Scripts that build scenes
◆ ◆ ◆ ◆ ◆ ◆ ◆

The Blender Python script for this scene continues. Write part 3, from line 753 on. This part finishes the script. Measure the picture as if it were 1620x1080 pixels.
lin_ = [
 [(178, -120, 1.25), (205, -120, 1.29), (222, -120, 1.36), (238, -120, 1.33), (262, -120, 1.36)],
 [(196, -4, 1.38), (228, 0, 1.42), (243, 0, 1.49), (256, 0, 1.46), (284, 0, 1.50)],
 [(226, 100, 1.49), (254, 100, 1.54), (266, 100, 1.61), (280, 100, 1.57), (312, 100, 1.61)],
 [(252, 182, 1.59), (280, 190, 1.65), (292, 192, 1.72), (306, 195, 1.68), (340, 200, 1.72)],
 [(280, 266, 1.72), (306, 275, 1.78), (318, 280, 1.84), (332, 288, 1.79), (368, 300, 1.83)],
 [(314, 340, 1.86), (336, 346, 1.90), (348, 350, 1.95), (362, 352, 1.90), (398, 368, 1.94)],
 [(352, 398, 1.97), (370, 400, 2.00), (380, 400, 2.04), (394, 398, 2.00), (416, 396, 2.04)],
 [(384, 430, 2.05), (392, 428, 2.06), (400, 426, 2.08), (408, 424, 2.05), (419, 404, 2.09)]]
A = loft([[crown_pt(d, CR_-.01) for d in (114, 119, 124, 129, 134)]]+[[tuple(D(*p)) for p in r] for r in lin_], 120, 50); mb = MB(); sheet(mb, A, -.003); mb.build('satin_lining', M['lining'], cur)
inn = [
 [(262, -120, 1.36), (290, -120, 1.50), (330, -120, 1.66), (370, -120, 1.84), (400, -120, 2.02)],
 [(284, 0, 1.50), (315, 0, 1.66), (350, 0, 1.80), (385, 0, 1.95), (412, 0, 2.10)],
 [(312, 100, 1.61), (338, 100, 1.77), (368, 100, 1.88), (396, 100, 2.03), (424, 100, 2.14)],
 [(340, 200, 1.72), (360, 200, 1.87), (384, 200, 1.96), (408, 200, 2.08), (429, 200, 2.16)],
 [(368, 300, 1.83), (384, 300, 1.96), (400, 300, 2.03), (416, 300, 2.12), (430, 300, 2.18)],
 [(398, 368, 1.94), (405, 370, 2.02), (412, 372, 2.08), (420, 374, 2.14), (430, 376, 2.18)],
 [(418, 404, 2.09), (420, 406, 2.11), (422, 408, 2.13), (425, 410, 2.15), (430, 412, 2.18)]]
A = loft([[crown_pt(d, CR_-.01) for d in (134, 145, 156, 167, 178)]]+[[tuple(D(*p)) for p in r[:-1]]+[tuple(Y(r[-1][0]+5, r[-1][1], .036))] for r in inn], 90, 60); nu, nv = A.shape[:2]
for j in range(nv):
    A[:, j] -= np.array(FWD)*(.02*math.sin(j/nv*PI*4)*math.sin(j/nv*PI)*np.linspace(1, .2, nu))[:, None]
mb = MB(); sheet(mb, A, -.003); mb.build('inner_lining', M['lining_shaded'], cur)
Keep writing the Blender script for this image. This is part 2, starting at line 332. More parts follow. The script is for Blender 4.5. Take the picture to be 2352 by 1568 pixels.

◆ ◆ ◆ ◆ ◆ ◆ ◆

Description of the task. Your task is to print all of the records exactly.

Task result.
The Blender Python script for this scene continues. Write part 3, from line 753 on. This part finishes the script. Measure the picture as if it were 1620x1080 pixels.
lin_ = [
 [(178, -120, 1.25), (205, -120, 1.29), (222, -120, 1.36), (238, -120, 1.33), (262, -120, 1.36)],
 [(196, -4, 1.38), (228, 0, 1.42), (243, 0, 1.49), (256, 0, 1.46), (284, 0, 1.50)],
 [(226, 100, 1.49), (254, 100, 1.54), (266, 100, 1.61), (280, 100, 1.57), (312, 100, 1.61)],
 [(252, 182, 1.59), (280, 190, 1.65), (292, 192, 1.72), (306, 195, 1.68), (340, 200, 1.72)],
 [(280, 266, 1.72), (306, 275, 1.78), (318, 280, 1.84), (332, 288, 1.79), (368, 300, 1.83)],
 [(314, 340, 1.86), (336, 346, 1.90), (348, 350, 1.95), (362, 352, 1.90), (398, 368, 1.94)],
 [(352, 398, 1.97), (370, 400, 2.00), (380, 400, 2.04), (394, 398, 2.00), (416, 396, 2.04)],
 [(384, 430, 2.05), (392, 428, 2.06), (400, 426, 2.08), (408, 424, 2.05), (419, 404, 2.09)]]
A = loft([[crown_pt(d, CR_-.01) for d in (114, 119, 124, 129, 134)]]+[[tuple(D(*p)) for p in r] for r in lin_], 120, 50); mb = MB(); sheet(mb, A, -.003); mb.build('satin_lining', M['lining'], cur)
inn = [
 [(262, -120, 1.36), (290, -120, 1.50), (330, -120, 1.66), (370, -120, 1.84), (400, -120, 2.02)],
 [(284, 0, 1.50), (315, 0, 1.66), (350, 0, 1.80), (385, 0, 1.95), (412, 0, 2.10)],
 [(312, 100, 1.61), (338, 100, 1.77), (368, 100, 1.88), (396, 100, 2.03), (424, 100, 2.14)],
 [(340, 200, 1.72), (360, 200, 1.87), (384, 200, 1.96), (408, 200, 2.08), (429, 200, 2.16)],
 [(368, 300, 1.83), (384, 300, 1.96), (400, 300, 2.03), (416, 300, 2.12), (430, 300, 2.18)],
 [(398, 368, 1.94), (405, 370, 2.02), (412, 372, 2.08), (420, 374, 2.14), (430, 376, 2.18)],
 [(418, 404, 2.09), (420, 406, 2.11), (422, 408, 2.13), (425, 410, 2.15), (430, 412, 2.18)]]
A = loft([[crown_pt(d, CR_-.01) for d in (134, 145, 156, 167, 178)]]+[[tuple(D(*p)) for p in r[:-1]]+[tuple(Y(r[-1][0]+5, r[-1][1], .036))] for r in inn], 90, 60); nu, nv = A.shape[:2]
for j in range(nv):
    A[:, j] -= np.array(FWD)*(.02*math.sin(j/nv*PI*4)*math.sin(j/nv*PI)*np.linspace(1, .2, nu))[:, None]
mb = MB(); sheet(mb, A, -.003); mb.build('inner_lining', M['lining_shaded'], cur)
Keep writing the Blender script for this image. This is part 2, starting at line 332. More parts follow. The script is for Blender 4.5. Take the picture to be 2352 by 1568 pixels.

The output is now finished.